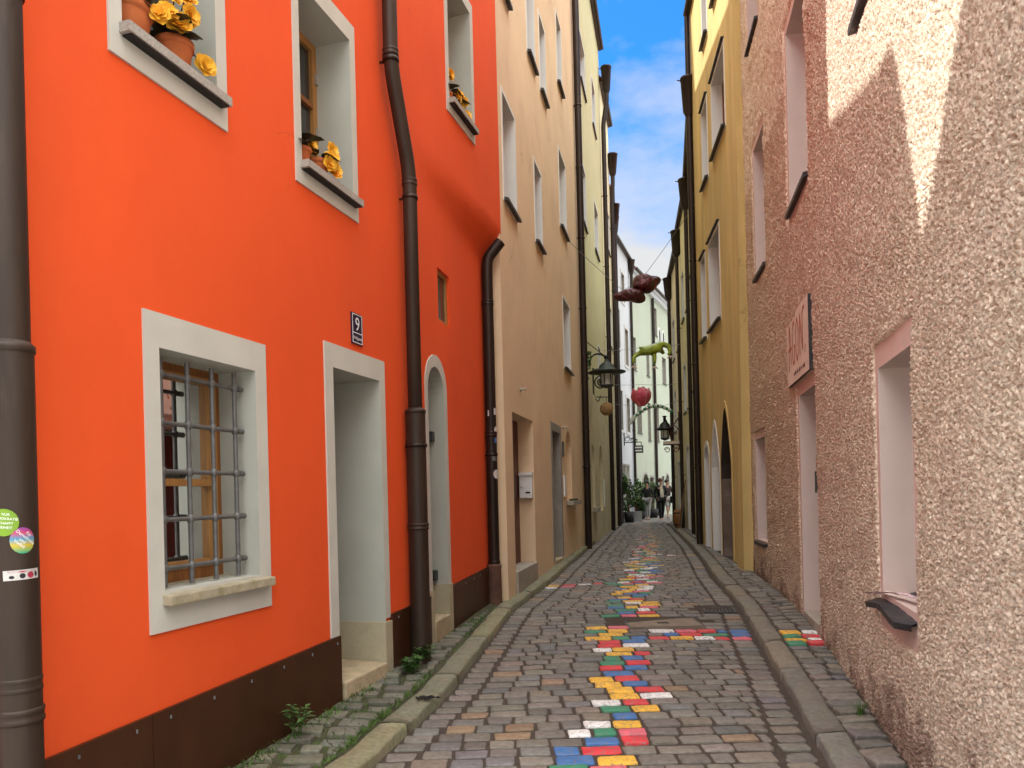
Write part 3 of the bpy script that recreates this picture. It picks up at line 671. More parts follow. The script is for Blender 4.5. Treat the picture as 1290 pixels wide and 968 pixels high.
def upper(s0, s1, z0, z1, to, lab):
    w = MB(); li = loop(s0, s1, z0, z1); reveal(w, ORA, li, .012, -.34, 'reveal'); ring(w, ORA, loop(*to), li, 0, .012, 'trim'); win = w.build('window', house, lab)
    f = MB(); n0, n1 = -.34, -.28
    for q in ((s0, s0 + .06, z0, z1), (s1 - .06, s1, z0, z1), (s0 + .06, s1 - .06, z0, z0 + .07), (s0 + .06, s1 - .06, z1 - .06, z1)): fbox(f, ORA, *q, n0, n1, 'wood_light')
    m_ = (s0 + s1) / 2; fbox(f, ORA, m_ - .05, m_ + .05, z0 + .07, z1 - .06, n0 + .005, n1 + .006, 'wood')
    zz = z0 + .6 * (z1 - z0)
    for x0, x1 in ((s0 + .06, m_ - .05), (m_ + .05, s1 - .06)): fbox(f, ORA, x0, x1, zz - .02, zz + .02, n0 + .005, n1 + .002, 'wood')
    for zz in (z0 + .5, z1 - .3): fbox(f, ORA, s1 - .03, s1 - .004, zz, zz + .08, n1, n1 + .02, 'stone_sill')
    f.build('frame', win); g = MB(); g.poly([P(x, z, -.31) for x, z in li], 'pane'); g.build('pane', win)
    k = MB(); fbox(k, ORA, s0 - .02, s1 + .05, z0 - .045, z0 + .004, -.30, .075, 'stone_sill'); fbox(k, ORA, s0 + .0, s1 + .03, z0 - .054, z0 - .047, .01, .066, 'slot'); k.build('sill', win)
upper(.93, 1.62, 3.89, 5.12, (.85, 1.71, 3.73, 5.26), None); upper(2.49, 3.20, 3.88, 5.10, (2.42, 3.28, 3.73, 5.24), None); upper(5.33, 6.03, 5.70, 7.0, (5.26, 6.12, 5.56, 7.13), None)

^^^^

**Directive**
Omit pictures; set down the rest of the material word for word.

**Output**
Write part 3 of the bpy script that recreates this picture. It picks up at line 671. More parts follow. The script is for Blender 4.5. Treat the picture as 1290 pixels wide and 968 pixels high.
def upper(s0, s1, z0, z1, to, lab):
    w = MB(); li = loop(s0, s1, z0, z1); reveal(w, ORA, li, .012, -.34, 'reveal'); ring(w, ORA, loop(*to), li, 0, .012, 'trim'); win = w.build('window', house, lab)
    f = MB(); n0, n1 = -.34, -.28
    for q in ((s0, s0 + .06, z0, z1), (s1 - .06, s1, z0, z1), (s0 + .06, s1 - .06, z0, z0 + .07), (s0 + .06, s1 - .06, z1 - .06, z1)): fbox(f, ORA, *q, n0, n1, 'wood_light')
    m_ = (s0 + s1) / 2; fbox(f, ORA, m_ - .05, m_ + .05, z0 + .07, z1 - .06, n0 + .005, n1 + .006, 'wood')
    zz = z0 + .6 * (z1 - z0)
    for x0, x1 in ((s0 + .06, m_ - .05), (m_ + .05, s1 - .06)): fbox(f, ORA, x0, x1, zz - .02, zz + .02, n0 + .005, n1 + .002, 'wood')
    for zz in (z0 + .5, z1 - .3): fbox(f, ORA, s1 - .03, s1 - .004, zz, zz + .08, n1, n1 + .02, 'stone_sill')
    f.build('frame', win); g = MB(); g.poly([P(x, z, -.31) for x, z in li], 'pane'); g.build('pane', win)
    k = MB(); fbox(k, ORA, s0 - .02, s1 + .05, z0 - .045, z0 + .004, -.30, .075, 'stone_sill'); fbox(k, ORA, s0 + .0, s1 + .03, z0 - .054, z0 - .047, .01, .066, 'slot'); k.build('sill', win)
upper(.93, 1.62, 3.89, 5.12, (.85, 1.71, 3.73, 5.26), None); upper(2.49, 3.20, 3.88, 5.10, (2.42, 3.28, 3.73, 5.24), None); upper(5.33, 6.03, 5.70, 7.0, (5.26, 6.12, 5.56, 7.13), None)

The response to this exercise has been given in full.